Unser gemeinsames, reformiertes Modell des sozialen Europa muss sich vor allem im internationalen Wettbewerb behaupten. Wenn wir uns nur um die Verteidigung unserer nationalstaatlichen Regeln kümmern, werden wir gemeinsam verlieren.
Unser größtes Problem hinsichtlich der Verteidigung des Sozialmodell Europa besteht in der mangelnden Bereitschaft vieler Regierungen, Europa auch die Instrumente zu geben, das Sozialmodell an die globalen Wettbewerbsbedingungen anzupassen. Wir glauben noch immer, wir könnten nationale Modelle ohne Rücksicht auf Europa verteidigen und sind nicht bereit, Europa die politischen und finanziellen Instrumente dafür zu geben, dass wir gemeinsam an den notwendigen Anpassungen arbeiten.

„Linkes“ Korrektiv

Ich verstehe eine gewisse Angst auf der „Linken“ vor den neo-liberalen Bestrebungen, das Sozialmodell radikal abzubauen. Aber dies kann nur durch eine gemeinsame linke, sozialdemokratische Aktion auf europäischer Ebene verhindert werden.
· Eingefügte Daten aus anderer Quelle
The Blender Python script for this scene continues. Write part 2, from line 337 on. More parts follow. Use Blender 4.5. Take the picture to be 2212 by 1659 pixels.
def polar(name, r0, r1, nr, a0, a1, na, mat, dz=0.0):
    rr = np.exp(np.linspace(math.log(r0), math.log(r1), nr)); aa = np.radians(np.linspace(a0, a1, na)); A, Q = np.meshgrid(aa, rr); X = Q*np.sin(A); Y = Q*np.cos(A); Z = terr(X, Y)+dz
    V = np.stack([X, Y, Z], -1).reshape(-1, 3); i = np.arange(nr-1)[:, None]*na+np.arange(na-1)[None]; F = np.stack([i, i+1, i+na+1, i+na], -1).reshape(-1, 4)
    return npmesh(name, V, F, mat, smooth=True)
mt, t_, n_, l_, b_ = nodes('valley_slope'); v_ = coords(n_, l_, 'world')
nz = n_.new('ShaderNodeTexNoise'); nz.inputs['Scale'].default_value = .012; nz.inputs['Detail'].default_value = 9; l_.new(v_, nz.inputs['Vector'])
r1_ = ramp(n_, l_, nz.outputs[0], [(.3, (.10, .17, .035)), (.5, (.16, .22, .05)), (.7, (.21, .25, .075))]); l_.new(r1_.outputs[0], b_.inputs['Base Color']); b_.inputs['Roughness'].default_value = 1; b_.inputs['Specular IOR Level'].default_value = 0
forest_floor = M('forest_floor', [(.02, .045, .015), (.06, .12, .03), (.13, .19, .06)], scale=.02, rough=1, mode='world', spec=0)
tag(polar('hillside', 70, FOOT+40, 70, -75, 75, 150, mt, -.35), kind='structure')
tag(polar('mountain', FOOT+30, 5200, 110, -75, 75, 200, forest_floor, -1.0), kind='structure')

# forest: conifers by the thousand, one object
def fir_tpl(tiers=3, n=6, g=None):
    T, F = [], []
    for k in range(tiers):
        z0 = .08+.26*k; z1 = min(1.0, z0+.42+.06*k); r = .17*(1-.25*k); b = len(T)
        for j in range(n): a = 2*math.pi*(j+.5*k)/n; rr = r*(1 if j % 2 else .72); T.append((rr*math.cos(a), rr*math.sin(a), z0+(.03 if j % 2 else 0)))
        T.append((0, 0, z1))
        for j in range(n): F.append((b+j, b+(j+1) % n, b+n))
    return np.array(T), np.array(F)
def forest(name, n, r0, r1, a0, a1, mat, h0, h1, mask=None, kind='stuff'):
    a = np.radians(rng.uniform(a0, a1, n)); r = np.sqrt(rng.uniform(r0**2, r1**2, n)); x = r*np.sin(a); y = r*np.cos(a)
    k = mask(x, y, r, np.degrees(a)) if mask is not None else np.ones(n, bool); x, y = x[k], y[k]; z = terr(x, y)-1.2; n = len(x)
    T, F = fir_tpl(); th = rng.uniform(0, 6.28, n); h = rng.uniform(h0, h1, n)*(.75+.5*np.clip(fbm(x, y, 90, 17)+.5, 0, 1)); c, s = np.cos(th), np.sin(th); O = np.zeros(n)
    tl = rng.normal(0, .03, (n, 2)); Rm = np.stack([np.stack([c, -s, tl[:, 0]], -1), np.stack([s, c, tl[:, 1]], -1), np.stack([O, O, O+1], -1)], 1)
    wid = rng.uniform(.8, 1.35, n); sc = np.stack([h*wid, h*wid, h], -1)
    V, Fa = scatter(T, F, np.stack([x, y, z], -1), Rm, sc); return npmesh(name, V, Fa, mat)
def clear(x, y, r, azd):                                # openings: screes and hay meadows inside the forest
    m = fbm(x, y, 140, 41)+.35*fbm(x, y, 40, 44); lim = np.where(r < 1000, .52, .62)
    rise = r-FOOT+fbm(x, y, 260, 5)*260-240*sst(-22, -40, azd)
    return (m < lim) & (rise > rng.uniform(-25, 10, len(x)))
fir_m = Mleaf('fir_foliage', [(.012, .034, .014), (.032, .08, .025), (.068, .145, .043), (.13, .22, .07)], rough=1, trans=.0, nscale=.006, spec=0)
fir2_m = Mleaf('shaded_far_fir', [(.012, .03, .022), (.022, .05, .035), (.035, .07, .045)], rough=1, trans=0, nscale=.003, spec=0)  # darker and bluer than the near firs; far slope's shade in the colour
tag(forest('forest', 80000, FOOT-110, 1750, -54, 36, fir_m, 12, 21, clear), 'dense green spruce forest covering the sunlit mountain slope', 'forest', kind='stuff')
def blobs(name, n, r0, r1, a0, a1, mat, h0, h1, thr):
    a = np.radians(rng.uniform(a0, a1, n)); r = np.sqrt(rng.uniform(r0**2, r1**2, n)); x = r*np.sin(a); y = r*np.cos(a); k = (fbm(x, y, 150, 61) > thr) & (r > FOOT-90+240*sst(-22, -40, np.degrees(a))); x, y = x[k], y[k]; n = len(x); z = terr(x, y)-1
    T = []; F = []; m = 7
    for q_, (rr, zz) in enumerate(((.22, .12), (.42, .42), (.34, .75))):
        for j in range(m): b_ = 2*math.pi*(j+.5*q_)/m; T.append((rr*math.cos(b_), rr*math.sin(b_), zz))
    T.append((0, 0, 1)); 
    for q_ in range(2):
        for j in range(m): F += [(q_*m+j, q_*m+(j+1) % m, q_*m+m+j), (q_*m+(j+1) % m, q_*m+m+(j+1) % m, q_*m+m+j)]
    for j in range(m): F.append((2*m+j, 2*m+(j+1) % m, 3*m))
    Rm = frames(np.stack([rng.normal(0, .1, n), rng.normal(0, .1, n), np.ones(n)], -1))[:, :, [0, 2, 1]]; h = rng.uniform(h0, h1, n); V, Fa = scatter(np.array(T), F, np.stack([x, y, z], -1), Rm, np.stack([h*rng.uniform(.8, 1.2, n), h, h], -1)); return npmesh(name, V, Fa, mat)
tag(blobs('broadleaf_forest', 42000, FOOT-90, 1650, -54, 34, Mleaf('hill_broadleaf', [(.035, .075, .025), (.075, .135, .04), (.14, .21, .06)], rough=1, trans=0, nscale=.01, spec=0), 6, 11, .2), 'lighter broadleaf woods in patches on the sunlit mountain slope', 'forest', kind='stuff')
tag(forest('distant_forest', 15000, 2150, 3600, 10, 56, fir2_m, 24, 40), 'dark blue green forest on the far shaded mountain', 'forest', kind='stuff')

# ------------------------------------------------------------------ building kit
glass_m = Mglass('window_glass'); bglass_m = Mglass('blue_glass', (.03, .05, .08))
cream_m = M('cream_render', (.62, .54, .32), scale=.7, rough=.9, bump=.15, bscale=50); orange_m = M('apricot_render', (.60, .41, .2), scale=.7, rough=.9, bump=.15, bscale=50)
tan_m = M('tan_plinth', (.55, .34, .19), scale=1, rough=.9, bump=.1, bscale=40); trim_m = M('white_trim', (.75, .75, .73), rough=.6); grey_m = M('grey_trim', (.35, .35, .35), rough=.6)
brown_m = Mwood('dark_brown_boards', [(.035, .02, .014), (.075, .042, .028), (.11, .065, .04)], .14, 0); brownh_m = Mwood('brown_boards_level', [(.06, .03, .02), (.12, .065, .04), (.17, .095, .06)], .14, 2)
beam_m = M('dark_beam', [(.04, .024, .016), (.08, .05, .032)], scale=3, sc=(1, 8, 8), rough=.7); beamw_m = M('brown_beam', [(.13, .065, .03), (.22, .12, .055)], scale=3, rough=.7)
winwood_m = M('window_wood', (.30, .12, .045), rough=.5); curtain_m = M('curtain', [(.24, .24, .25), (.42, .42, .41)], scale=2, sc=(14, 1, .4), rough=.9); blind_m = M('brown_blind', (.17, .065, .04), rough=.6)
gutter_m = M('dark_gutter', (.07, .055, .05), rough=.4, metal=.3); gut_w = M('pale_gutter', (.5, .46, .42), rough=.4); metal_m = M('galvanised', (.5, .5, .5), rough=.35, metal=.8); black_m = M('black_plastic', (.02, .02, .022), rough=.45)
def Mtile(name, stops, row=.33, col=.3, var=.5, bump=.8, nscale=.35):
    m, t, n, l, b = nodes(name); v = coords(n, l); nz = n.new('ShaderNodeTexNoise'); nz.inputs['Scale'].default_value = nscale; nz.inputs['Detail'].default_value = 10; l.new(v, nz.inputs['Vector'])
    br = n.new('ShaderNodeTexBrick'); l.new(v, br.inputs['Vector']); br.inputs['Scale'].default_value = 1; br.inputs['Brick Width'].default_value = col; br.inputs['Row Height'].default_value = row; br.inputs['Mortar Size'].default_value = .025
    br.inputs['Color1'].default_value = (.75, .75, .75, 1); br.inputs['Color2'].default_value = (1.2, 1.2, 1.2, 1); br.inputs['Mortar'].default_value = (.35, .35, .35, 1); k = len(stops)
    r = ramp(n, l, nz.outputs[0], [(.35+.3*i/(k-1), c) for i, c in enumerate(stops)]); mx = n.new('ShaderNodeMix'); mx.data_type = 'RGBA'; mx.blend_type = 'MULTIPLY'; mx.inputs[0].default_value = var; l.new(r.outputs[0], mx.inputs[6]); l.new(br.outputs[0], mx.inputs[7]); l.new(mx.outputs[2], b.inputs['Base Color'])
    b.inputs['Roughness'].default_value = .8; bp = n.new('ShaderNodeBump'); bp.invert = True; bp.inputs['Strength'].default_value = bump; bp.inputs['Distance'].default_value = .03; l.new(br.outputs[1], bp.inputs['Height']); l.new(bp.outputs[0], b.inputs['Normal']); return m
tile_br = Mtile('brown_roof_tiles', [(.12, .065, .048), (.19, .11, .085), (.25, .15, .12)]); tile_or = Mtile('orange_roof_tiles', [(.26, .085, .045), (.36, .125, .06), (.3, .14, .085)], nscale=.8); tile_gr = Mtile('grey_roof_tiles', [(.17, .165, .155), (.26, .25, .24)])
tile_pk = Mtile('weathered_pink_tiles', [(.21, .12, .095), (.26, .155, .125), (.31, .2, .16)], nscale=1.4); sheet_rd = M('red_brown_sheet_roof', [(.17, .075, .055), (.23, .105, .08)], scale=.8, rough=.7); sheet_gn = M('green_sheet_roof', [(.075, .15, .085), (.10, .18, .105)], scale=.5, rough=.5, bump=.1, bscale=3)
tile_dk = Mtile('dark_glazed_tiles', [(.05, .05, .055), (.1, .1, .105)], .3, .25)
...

Nationale, egoistische Verteidigungsversuche sind zum Scheitern verurteilt. Dafür sind die internationalen Abhängigkeiten und die internationale Mobilität von Arbeit, aber vor allem von Kapital zu groß.
Wenn die Linke, wenn die Sozialdemokratie auf internationaler – und vor allem europäischer Ebene – dem nichts entgegenzusetzen hat, werden wir unsere nationalen Modelle nicht retten und uns den globalen Verhältnissen unterwerfen müssen.